Generating an HTML result page
Note: When generating the HTML output, the folders ‘css’ and ‘js’ need to be available in the correct relative path.
mkdir -p build/transformation
xsltproc transformation/html.xsl output.xml > build/results.html
cp -r transformation/css build/transformation/
cp -r transformation/js build/transformation/
Generating a text summary
mkdir -p build/transformation
xsltproc transformation/text.xsl output.xml > build/results.txt
How tests will be processed by Autotester
Tests will be processed by calling the specified command in the
<command>
section of the test description. In case the command
contains variables, they will be replaced first.
If the test configuration is invalid (invalid syntax, unknown variables etc.), the result will be ATC_FAIL.
If the command fails (expected return code does not match the actual return code), the result will be EXECUTION_FAIL. The expected return code defaults to 0 but can be specified using an attribute of the
<call>
tag in the test description:<call expected_return_code="7">
.If a timeout for the program call is specified (using the optional
<timeout>
tag) and the specified duration is exceeded by the running process, the process will be killed and the result will be EXECUTION_TIMEOUT.

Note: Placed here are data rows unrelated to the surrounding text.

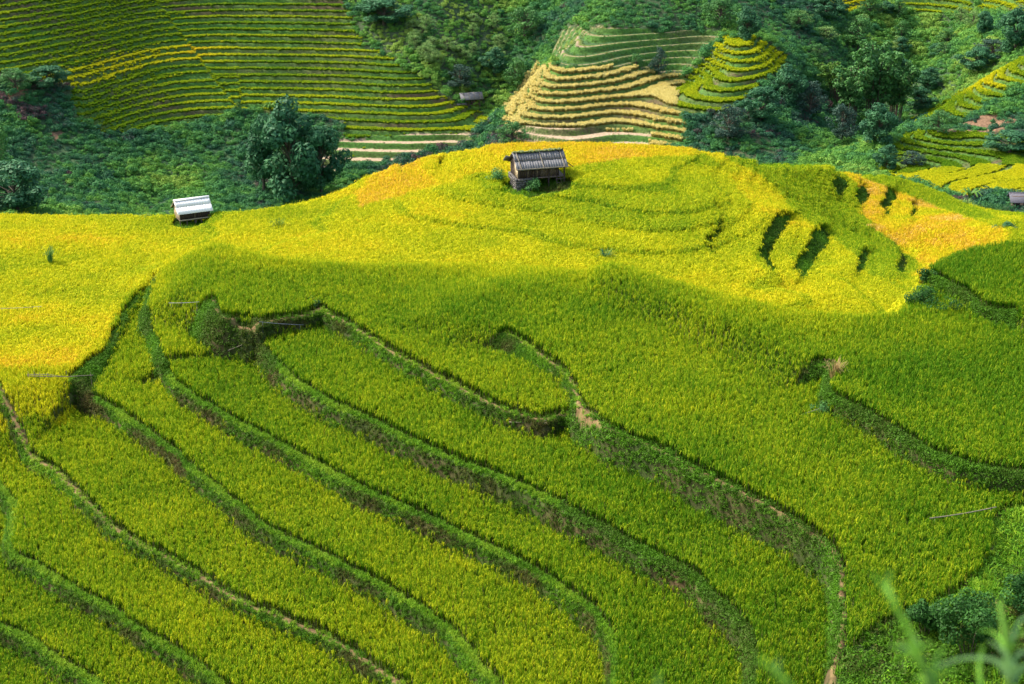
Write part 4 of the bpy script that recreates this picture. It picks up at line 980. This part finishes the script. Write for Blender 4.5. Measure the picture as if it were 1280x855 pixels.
TREE_LIST = [
 ('broadleaf_tree', 366, 252, 122, 92, 'dark', 0, 'largest dark tree on the valley floor beyond the golden field'),
 ('broadleaf_tree', 330, 240, 88, 60, 'dark', 2, 'dark tree hugging the left side of the largest tree'),
 ('broadleaf_tree', 402, 243, 86, 56, 'dark', 1, 'dark tree hugging the right side of the largest tree'),
 ('broadleaf_tree', 22, 268, 68, 82, 'dark', 1, 'broad dark tree at the left edge above the golden field'),
 ('broadleaf_tree', 2, 218, 56, 34, 'mid', 0, 'round green tree cut off by the left edge'),
 ('conifer_sapling', 299, 143, 17, 11, 'mid', 0, 'small upright sapling at the foot of the left terraces'),
 ('broadleaf_tree', 60, 110, 26, 44, 'dark', 1, 'low dark tree below the upper left terraces'),
 ('broadleaf_tree', 20, 112, 26, 40, 'mid', 1, 'green tree above the purple scrub at the left edge'),
 ('broadleaf_tree', 933, 52, 40, 34, 'dark', 0, 'dark tree standing just above the rounded terraced spur'),
 ('broadleaf_tree', 900, 30, 32, 40, 'mid', 1, 'green tree left of the dark tree above the rounded spur'),
 ('broadleaf_tree', 985, 128, 44, 44, 'dark', 0, 'dark tree right of the rounded terraced spur'),
 ('broadleaf_tree', 950, 150, 40, 46, 'dark', 1, 'dark tree below the rounded terraced spur'),
 ('broadleaf_tree', 1012, 150, 46, 42, 'blue', 0, 'grey green tree between the spur and the bamboo'),
 ('broadleaf_tree', 910, 176, 44, 46, 'blue', 1, 'grey green tree at the right foot of the pale curved terraces'),
 ('bamboo_clump', 1092, 168, 108, 52, 'bamboo', 1, 'tallest bamboo clump in the dark ravine', 'bamboo'),
 ('bamboo_clump', 1062, 162, 78, 44, 'bamboo', 1, 'bamboo clump left of the tallest one in the ravine', 'bamboo'),
 ('bamboo_clump', 1118, 160, 76, 40, 'bamboo', 1, 'bamboo clump right of the tallest one in the ravine', 'bamboo'),
 ('bamboo_clump', 1044, 128, 46, 38, 'bamboo', 0, 'yellow green bamboo clump above the ravine', 'bamboo'),
 ('broadleaf_tree', 1098, 182, 50, 48, 'dark', 0, 'dark tree at the bottom of the ravine'),
 ('broadleaf_tree', 1052, 178, 46, 44, 'blue', 0, 'grey green tree beside the ravine bottom'),
 ('broadleaf_tree', 1147, 138, 28, 36, 'dark', 1, 'dark tree just left of the right hand terraces'),
 ('broadleaf_tree', 1160, 112, 26, 32, 'dark', 0, 'small dark tree above the ravine bushes'),
 ('broadleaf_tree', 1222, 92, 32, 44, 'dark', 1, 'dark tree above the yellow tips of the right terraces'),
 ('broadleaf_tree', 1240, 74, 24, 46, 'blue', 1, 'grey green tree beside the dark tree above the right terraces'),
 ('broadleaf_tree', 1268, 68, 54, 44, 'dark', 0, 'tall dark tree at the upper right edge'),
 ('broadleaf_tree', 1230, 46, 28, 30, 'dark', 2, 'dark tree under the pale crop in the top right corner'),
 ('broadleaf_tree', 1072, 62, 38, 42, 'mid', 0, 'round green tree below the small yellow field at upper right'),
 ('broadleaf_tree', 1032, 22, 26, 40, 'dark', 1, 'dark tree left of the small yellow field at upper right'),
 ('broadleaf_tree', 1078, 92, 28, 28, 'dark', 0, 'small dark tree above the tallest bamboo'),
 ('broadleaf_tree', 1126, 52, 24, 24, 'mid', 0, 'small green tree on the open slope at upper right'),
 ('broadleaf_tree', 1172, 168, 30, 40, 'mid', 1, 'round green bush tree on the earth between the right terraces'),
 ('broadleaf_tree', 1262, 190, 26, 54, 'dark', 1, 'dark spreading tree at the right end of the green foot terraces'),
 ('broadleaf_tree', 1140, 208, 18, 34, 'blue', 0, 'grey green tree at the left end of the green foot terraces'),
 ('broadleaf_tree', 1108, 212, 30, 32, 'dark', 0, 'dark tree behind the right skyline of the ridge'),
 ('broadleaf_tree', 823, 96, 34, 24, 'blue', 0, 'slender grey tree standing on the fallow terraces'),
 ('broadleaf_tree', 795, 84, 16, 18, 'mid', 0, 'small green tree on the fallow terraces'),
 ('broadleaf_tree', 645, 112, 36, 34, 'mid', 0, 'green tree in the gully beside the pale curved terraces'),
 ('broadleaf_tree', 618, 92, 30, 34, 'dark', 0, 'dark tree in the gully above the far hut'),
 ('broadleaf_tree', 656, 50, 40, 40, 'mid', 1, 'broad green tree at the top of the gully'),
 ('broadleaf_tree', 575, 112, 30, 36, 'blue', 1, 'grey green tree behind the far hut'),
 ('broadleaf_tree', 480, 30, 30, 60, 'dark', 1, 'dark tree at the top end of the left terraces'),
 ('broadleaf_tree', 640, 182, 30, 36, 'mid', 1, 'green tree low in the gully behind the ridge crest'),
]
for q in TREE_LIST: plant_tree(q[0], *q[1:8], group=('bamboo clumps in the ravine' if 'bamboo' in q[0] else 'trees on the far hillside'), cat=('bamboo' if 'bamboo' in q[0] else 'tree'))
rt = np.random.default_rng(5)
ORD = ['leftmost', 'second', 'third', 'fourth', 'fifth', 'sixth', 'seventh', 'eighth', 'ninth', 'tenth', 'eleventh', 'twelfth']
def ranked(spots, rows, what, where, emit):
    spots = sorted(spots, key=lambda q: q[1]); n = len(spots)
    for r, nm in enumerate(rows):
        row = sorted(spots[r*n//len(rows):(r+1)*n//len(rows)])
        for i, q in enumerate(row):
            o = ORD[i] if i == 0 else ORD[i]+' from left'
            emit(q, '%s, %s, %s row, %s' % (what, o, nm, where))
spots = []
while len(spots) < 22:
    u, v = 455+rt.uniform(0, 170), rt.uniform(6, 84)
    if u < 455+0.95*v: u = 458+0.95*v+rt.uniform(0, 60)
    spots.append((u, v, rt.uniform(12, 20), rt.uniform(14, 24), len(spots) % 2))
ranked(spots, ('upper', 'middle', 'lower'), 'pale tree', 'on the slope above the far hut', lambda q, lab: plant_tree('pale_tree', *q[:4], 'pale', q[4], lab, 'pale trees on the steep open slope'))
for kind, what, n in (('mid', 'rounded green scrub tree', 14), ('dark', 'dark scrub tree', 7), ('pale', 'pale scrub tree', 6)):
    spots = []
    for k in range(n):
        u, v = rt.uniform(985, 1235), rt.uniform(12, 125)
        if v > 120-0.35*(u-1100) and u > 1120: v *= 0.6
        spots.append((u, v, rt.uniform(14, 24), rt.uniform(18, 30), k % 2))
    ranked(spots, ('upper', 'lower'), what, 'on the upper right slope', lambda q, lab: plant_tree('scrub_tree', *q[:4], kind, q[4], lab, 'scrub trees on the upper right slope'))

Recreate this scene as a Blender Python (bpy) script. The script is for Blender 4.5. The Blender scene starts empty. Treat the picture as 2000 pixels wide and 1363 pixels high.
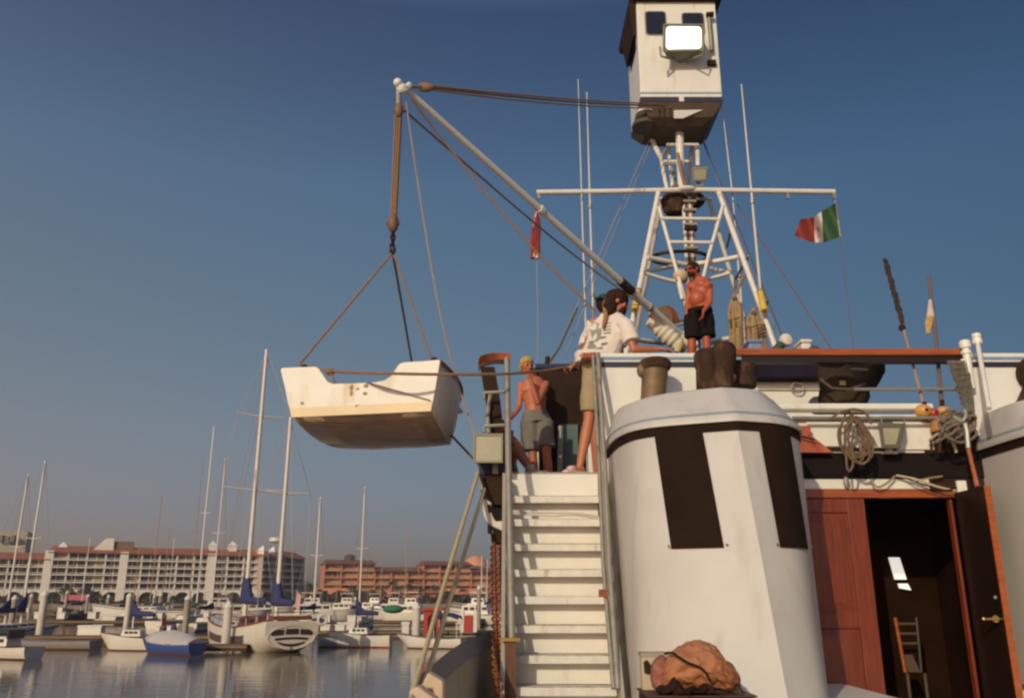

In case none of the above error events occurred, the validations of the
test will be processed. Similar to the processing of tests, the each
validation will be started as described in its <call>
section. The
result of the test will be VALIDATION_FAIL in case any of the
validation fails, VALIDATION_TIMEOUT in case one or more validations
exceeded their limit, or PASS in case all validations were
successful. When there are different validation errors for one test, the
most severe failure determines the result status of the test case.
VALIDATION_FAIL will be considered more severe than
VALIDATION_TIMEOUT.
Autotesters return code
The return code of Autotester will be the number of testcases that have failed, independently for the reason they failed, or how many of their validations have failed.